▶ _WHAT NEEDS TO BE DONE_
Restate, exactly and without pictures, the lines from the start of the listing below through the line holding "['oak']), oak, 'stuff')".

▶ _INFORMATION SUPPLIED_
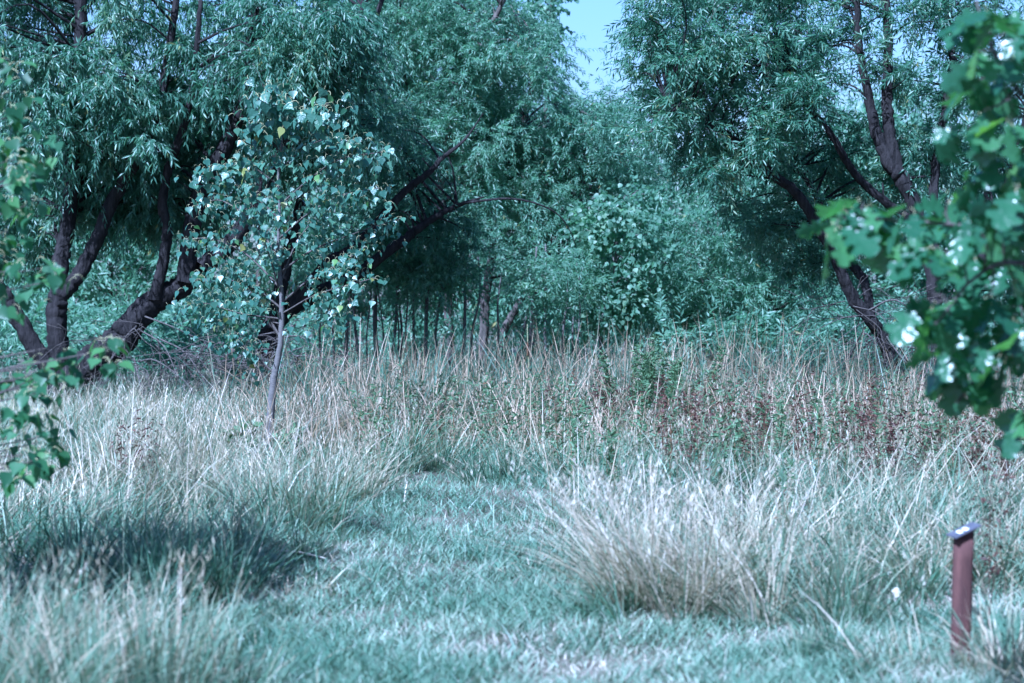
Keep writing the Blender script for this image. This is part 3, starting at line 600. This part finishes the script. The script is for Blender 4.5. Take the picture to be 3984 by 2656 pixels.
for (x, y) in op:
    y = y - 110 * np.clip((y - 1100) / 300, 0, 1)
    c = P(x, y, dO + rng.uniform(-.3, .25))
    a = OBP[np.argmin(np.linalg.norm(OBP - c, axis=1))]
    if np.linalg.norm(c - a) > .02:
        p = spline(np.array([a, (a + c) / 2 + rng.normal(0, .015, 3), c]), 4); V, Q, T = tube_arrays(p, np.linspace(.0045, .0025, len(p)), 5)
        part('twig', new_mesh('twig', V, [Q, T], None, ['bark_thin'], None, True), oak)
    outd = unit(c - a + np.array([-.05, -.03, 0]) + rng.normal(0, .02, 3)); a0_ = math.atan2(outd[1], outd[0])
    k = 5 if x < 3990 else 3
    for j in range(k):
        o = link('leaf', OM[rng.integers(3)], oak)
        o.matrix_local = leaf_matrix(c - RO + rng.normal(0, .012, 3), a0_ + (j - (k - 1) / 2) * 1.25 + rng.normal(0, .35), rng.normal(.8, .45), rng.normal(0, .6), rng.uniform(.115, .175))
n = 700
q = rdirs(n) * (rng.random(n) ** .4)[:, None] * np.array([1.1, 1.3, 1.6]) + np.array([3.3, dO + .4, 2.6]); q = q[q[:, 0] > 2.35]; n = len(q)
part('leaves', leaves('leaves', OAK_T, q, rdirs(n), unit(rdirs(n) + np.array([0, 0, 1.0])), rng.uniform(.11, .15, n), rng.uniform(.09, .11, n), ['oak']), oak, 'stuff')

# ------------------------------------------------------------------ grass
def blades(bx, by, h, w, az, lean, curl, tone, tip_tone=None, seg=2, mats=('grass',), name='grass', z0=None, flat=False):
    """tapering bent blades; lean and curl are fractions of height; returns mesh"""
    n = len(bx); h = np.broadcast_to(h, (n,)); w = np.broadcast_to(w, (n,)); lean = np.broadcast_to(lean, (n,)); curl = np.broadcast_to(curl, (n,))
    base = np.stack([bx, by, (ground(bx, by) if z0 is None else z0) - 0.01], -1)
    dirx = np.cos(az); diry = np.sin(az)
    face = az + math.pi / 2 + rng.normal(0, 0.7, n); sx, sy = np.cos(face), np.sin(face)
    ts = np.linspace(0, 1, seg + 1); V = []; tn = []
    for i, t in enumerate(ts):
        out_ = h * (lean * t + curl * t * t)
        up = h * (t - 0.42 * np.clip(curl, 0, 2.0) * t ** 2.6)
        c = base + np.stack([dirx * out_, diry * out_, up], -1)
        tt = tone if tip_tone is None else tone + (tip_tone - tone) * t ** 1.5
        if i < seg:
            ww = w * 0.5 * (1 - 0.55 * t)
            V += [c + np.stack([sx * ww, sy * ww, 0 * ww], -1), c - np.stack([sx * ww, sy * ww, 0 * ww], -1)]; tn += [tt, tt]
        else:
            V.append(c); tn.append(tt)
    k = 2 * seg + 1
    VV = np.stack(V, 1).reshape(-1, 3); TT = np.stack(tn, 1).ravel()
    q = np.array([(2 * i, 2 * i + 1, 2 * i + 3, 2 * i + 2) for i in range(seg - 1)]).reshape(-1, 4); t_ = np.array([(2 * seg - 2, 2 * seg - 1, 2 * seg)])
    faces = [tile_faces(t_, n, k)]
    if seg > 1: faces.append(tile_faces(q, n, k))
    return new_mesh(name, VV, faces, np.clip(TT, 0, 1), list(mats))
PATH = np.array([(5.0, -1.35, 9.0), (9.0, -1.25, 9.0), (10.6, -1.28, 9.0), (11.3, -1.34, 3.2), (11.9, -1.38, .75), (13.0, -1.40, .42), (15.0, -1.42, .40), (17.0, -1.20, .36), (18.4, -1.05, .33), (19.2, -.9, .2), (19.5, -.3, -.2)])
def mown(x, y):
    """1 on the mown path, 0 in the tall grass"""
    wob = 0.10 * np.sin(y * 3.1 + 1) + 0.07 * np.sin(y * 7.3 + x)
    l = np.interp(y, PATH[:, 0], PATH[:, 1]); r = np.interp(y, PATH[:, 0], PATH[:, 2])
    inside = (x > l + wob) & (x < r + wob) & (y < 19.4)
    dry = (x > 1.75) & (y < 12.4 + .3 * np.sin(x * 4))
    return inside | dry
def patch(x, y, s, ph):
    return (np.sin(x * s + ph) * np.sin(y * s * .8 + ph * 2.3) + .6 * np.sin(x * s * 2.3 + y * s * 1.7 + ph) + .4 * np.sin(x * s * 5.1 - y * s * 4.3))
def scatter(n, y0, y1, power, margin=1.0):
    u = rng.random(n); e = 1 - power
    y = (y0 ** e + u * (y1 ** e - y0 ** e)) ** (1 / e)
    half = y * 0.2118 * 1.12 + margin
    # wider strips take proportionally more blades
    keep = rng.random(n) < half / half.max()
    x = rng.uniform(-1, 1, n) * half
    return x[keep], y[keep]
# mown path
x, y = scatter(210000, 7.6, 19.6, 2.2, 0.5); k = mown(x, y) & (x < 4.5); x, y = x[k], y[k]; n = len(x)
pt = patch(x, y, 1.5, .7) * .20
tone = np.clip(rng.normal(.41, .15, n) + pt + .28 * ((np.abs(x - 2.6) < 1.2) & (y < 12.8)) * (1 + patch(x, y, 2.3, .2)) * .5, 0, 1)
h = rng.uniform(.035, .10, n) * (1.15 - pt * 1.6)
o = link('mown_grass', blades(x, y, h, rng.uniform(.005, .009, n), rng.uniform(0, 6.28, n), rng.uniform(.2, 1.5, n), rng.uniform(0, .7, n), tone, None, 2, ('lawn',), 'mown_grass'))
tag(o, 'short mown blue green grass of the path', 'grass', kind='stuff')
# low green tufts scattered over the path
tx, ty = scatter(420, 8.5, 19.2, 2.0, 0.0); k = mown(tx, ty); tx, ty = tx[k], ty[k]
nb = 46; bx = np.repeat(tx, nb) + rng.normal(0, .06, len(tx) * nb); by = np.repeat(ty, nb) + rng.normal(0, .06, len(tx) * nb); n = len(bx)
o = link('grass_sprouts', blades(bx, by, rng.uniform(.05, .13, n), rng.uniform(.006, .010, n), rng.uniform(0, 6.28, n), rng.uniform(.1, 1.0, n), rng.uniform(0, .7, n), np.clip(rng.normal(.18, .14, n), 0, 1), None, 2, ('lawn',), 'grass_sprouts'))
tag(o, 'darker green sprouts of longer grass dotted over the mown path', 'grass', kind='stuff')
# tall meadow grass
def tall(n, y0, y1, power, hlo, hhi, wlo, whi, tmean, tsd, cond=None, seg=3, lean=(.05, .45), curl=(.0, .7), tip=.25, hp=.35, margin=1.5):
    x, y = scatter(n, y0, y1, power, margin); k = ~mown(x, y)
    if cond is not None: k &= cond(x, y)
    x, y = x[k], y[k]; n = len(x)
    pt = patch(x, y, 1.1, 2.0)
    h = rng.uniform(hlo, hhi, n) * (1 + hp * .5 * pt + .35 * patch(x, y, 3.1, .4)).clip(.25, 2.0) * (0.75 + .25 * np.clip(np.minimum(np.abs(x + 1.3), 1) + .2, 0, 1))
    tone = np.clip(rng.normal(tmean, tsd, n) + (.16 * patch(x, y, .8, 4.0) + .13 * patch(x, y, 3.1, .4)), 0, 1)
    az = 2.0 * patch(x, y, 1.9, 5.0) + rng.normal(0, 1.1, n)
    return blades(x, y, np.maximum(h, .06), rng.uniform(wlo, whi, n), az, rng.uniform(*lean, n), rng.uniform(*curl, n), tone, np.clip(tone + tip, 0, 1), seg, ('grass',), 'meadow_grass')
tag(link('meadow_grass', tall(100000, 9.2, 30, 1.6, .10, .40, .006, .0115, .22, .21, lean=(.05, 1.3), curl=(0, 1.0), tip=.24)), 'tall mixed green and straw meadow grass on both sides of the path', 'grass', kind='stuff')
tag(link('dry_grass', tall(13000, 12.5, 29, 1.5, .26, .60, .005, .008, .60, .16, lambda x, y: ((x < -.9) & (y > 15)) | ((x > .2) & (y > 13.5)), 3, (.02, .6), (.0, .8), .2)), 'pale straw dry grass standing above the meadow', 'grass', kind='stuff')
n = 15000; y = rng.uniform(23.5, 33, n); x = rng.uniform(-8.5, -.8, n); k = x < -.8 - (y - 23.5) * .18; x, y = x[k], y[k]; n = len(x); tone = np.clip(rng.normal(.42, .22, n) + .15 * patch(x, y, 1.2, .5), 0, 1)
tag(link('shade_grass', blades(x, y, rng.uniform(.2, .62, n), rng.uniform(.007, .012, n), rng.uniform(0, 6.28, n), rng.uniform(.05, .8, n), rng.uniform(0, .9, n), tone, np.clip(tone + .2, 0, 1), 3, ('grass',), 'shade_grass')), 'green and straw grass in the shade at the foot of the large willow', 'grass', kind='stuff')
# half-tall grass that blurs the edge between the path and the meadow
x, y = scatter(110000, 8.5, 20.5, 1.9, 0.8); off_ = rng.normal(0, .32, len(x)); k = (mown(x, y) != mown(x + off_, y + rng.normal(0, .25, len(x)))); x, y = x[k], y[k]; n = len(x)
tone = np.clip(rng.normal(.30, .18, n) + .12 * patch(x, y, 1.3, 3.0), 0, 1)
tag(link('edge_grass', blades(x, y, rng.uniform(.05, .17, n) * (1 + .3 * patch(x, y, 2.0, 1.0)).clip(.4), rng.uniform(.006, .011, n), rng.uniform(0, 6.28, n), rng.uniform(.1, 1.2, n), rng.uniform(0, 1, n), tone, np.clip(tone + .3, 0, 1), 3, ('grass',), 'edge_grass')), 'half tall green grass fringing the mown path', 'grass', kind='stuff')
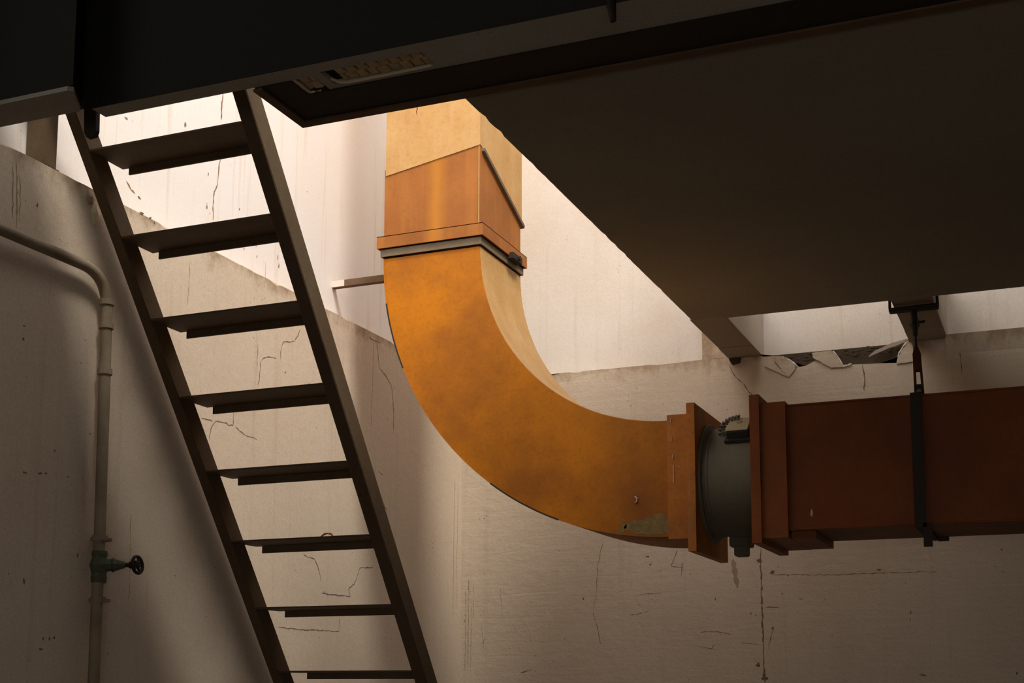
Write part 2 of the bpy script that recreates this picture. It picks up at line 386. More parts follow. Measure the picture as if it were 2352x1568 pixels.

▶ _RESULT OF THE TASK_
Keep writing the Blender script for this image. This is part 3, starting at line 600. This part finishes the script. The script is for Blender 4.5. Take the picture to be 3984 by 2656 pixels.
for (x, y) in op:
    y = y - 110 * np.clip((y - 1100) / 300, 0, 1)
    c = P(x, y, dO + rng.uniform(-.3, .25))
    a = OBP[np.argmin(np.linalg.norm(OBP - c, axis=1))]
    if np.linalg.norm(c - a) > .02:
        p = spline(np.array([a, (a + c) / 2 + rng.normal(0, .015, 3), c]), 4); V, Q, T = tube_arrays(p, np.linspace(.0045, .0025, len(p)), 5)
        part('twig', new_mesh('twig', V, [Q, T], None, ['bark_thin'], None, True), oak)
    outd = unit(c - a + np.array([-.05, -.03, 0]) + rng.normal(0, .02, 3)); a0_ = math.atan2(outd[1], outd[0])
    k = 5 if x < 3990 else 3
    for j in range(k):
        o = link('leaf', OM[rng.integers(3)], oak)
        o.matrix_local = leaf_matrix(c - RO + rng.normal(0, .012, 3), a0_ + (j - (k - 1) / 2) * 1.25 + rng.normal(0, .35), rng.normal(.8, .45), rng.normal(0, .6), rng.uniform(.115, .175))
n = 700
q = rdirs(n) * (rng.random(n) ** .4)[:, None] * np.array([1.1, 1.3, 1.6]) + np.array([3.3, dO + .4, 2.6]); q = q[q[:, 0] > 2.35]; n = len(q)
part('leaves', leaves('leaves', OAK_T, q, rdirs(n), unit(rdirs(n) + np.array([0, 0, 1.0])), rng.uniform(.11, .15, n), rng.uniform(.09, .11, n), ['oak']), oak, 'stuff')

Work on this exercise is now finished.